Under the cover of all this, the state of Idaho decided to prioritize anti-transgender legislation over protecting their own citizen’s health or prosperity by passing a pair of bills.

The first of these is like many we’ve seen this legislative cycle: the barring of transgender women and girls from competing in women’s sports, with the added twist of allowing any opposing coach, school administrator or parent to challenge the sex of a student-athlete. Once they do so, the athlete would be required to undergo invasive sex testing — including genital examination — to participate in sports activities within their gender.

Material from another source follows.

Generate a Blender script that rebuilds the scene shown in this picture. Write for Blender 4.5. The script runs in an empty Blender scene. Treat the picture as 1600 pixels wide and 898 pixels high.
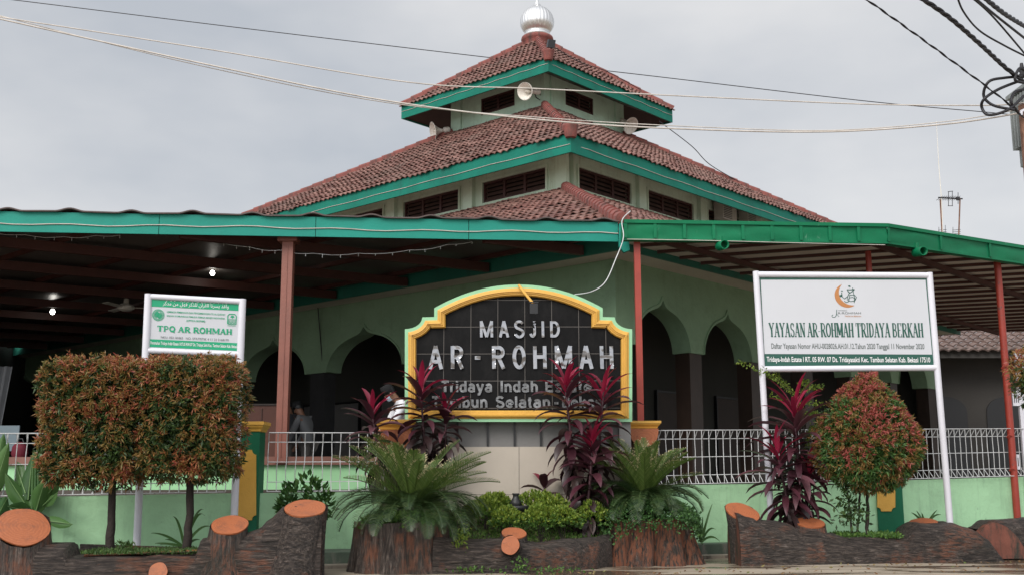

I want, however, to talk more about the other bill that Idaho’s Governor, Brad Little, signed into law. This one, House Bill 509, would disallow changes to birth certificates, including updating a gender marker, one year after the certificate is issued. Known as the “Idaho Vital Statistics Act,” the bill states that it is all about presenting a “factual record,” and declares: “Allowing individuals to alter their vital records, including birth certificates, based upon subjective feelings or experiences undermines the government’s interest in having accurate vital records.”

Yet a birth certificate isn’t some simple paper used by the state to provide data used to determine gender for scientific reasons — as Idaho attempted to declare — but is used far more to determine the rights and privileges presented by the state. It is used to declare your identity at the most basic level, including your name, family and even nationality.

In spite of Idaho’s arguments, a birth certificate isn’t a one-time document that proves a snapshot of one’s birth, immutable from that point forward. It is a document of your very existence.

A birth certificate can be used to determine if you can marry, if you can or cannot serve in the military, and if you can hold a bank account. It can be used to determine your right to vote and your ability to gain a passport.

For transgender people, this document is a key part of establishing our identity in the eyes of the law. Being disallowed to update it, in short, disallows transgender people full protection of the law.

Let me explain this for those who have never had to go through this, those who may not consider themselves transgender, and those whom their documentation matches their sense of self-identity. Imagine if you had to prove to the government just what your name or gender was — and they weren’t willing to take your word for it.

First and foremost, you might reach for your driver’s license or your identification card, but where does that information come from? The same would be true if you opted to grab your passport.

At the heart of all of these identity documents is your birth certificate, this “factual record” of who you are.